The perch were the frosting on the cake, of course, but I must admit their presence is also the bane of the angler. Though rockfish dearly love a soft crab, the baits can also be quickly stolen by marauding white perch, as well as similar sized croaker and Norfolk spot. And since these lesser fish have very small mouths and the hooks used for rockfish are several sizes too large, the smaller fish are rarely hooked. 

Add to this scenario the fact that soft crab baits are probably the most expensive of all the baits commonly used, a large presence of the smaller fish can quickly consume an angler’s total supply before they can encounter keeper-sized rockfish. There are, however, some devices to safeguard a soft crab bait, despite the fact that they are so easily torn apart. 

One such device is an elastic thread, which when wrapped about the bait will keep it mostly intact for quite a while; another is a fine, transparent mesh which performs the same duty when wrapped around your bait. Both, available at most sporting stores, allow the alluring soft crab scent to drift freely into the surrounding waters, attracting the attention of nearby rockfish. 

Another good idea when purchasing live soft crabs at a seafood market is to request soft crabs that have begun to harden, also called a paper shell crab. The seafood dealer will only be too happy to do this, as once the crab shells begin to harden they are less desirable for consumption. They do, however, last longer as bait on the hook and are just as attractive to saltwater fish. 

The last suggestion for anglers using crab baits is to purchase peeler crabs, those hard crabs that are ready to shed their shells but not yet done so. These crabs will have all the scent and attractiveness of the soft crab but still have much of the hard shell and hold on a hook best of all. 

You can be sure of getting a genuine peeler crab by a simple test. Holding the crab in one hand simply pinch the sharp point of the side of its shell and break it off. A true peeler will break easily off revealing the soft new body of the crab underneath, one that is still in full hard crab phase will not. The baits are prepared by peeling off the top of the crab and cutting the body into bite sizes pieces. Discard the legs and break up the pincers. 


Don’t miss the most fun tournament of the year: Angler’s Sport Center 2021 White Perch Open, Sunday August 15, Podickory Point Yacht Club, 2116 Bay Front Terrace, Annapolis.
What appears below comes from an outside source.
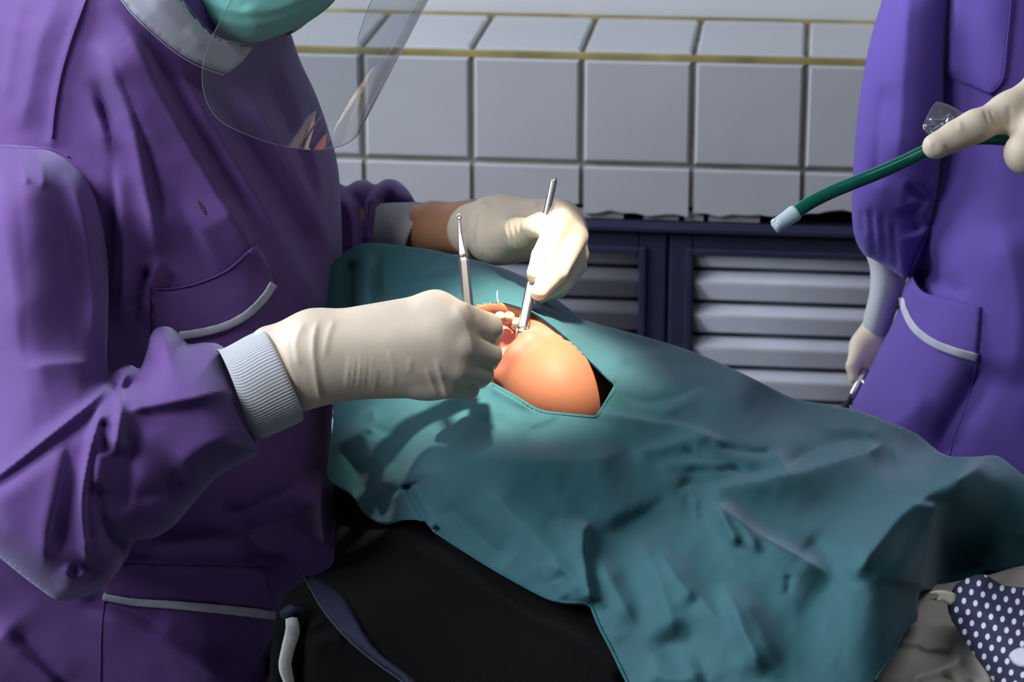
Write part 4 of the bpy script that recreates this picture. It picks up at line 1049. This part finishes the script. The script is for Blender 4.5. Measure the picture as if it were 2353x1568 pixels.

The tournament includes a fried, white perch lunch—all you can eat plus beverages, tournament t-shirts and a very good time. Top three white perch wins the prizes and the party starts at noon, prizes awarded at 4pm. You don’t have to enter tourney to attend the party. All proceeds benefit Anglers Combos For Kids Program. Details: 410.757.3442 or


The rockfish bite remains good in the Middle Bay, though few fish exceed 23 inches. Chumming is becoming very productive as is drifting soft crab over good marks and working structure in waters from 15 to 25 feet. Jigging soft plastics, particularly paddle tails, around structures is also getting the proper attention. The topwater bite is superior this week with higher tidal phases occurring in the mid-Bay early and late and low moonlight conditions the rest of the night. The panfish bite is also continuing with sizeable perch and spot available for worm, synthetic worm, clam, shrimp and crab baits. Look for marks in 10 to 15 feet depths along channel edges and over lumps. Good perch fishing is also available up in the tribs along shorelines, casting small spinnerbaits such as Capt. Berts and Super Rooster Tails. Spanish mackerel are fairly abundant right now near the mouth of the Eastern Bay over to Thomas Point taking small to medium, silver and gold spoons at six knots. They can also be tempted to hit Kastmasters, Hopkins and similar metal lures cast to breaking fish and rapidly retrieved. Bluefish may also be in the mix so keep some short wire leaders handy. Crabbing remains inconsistent at best and probably destined to get worse.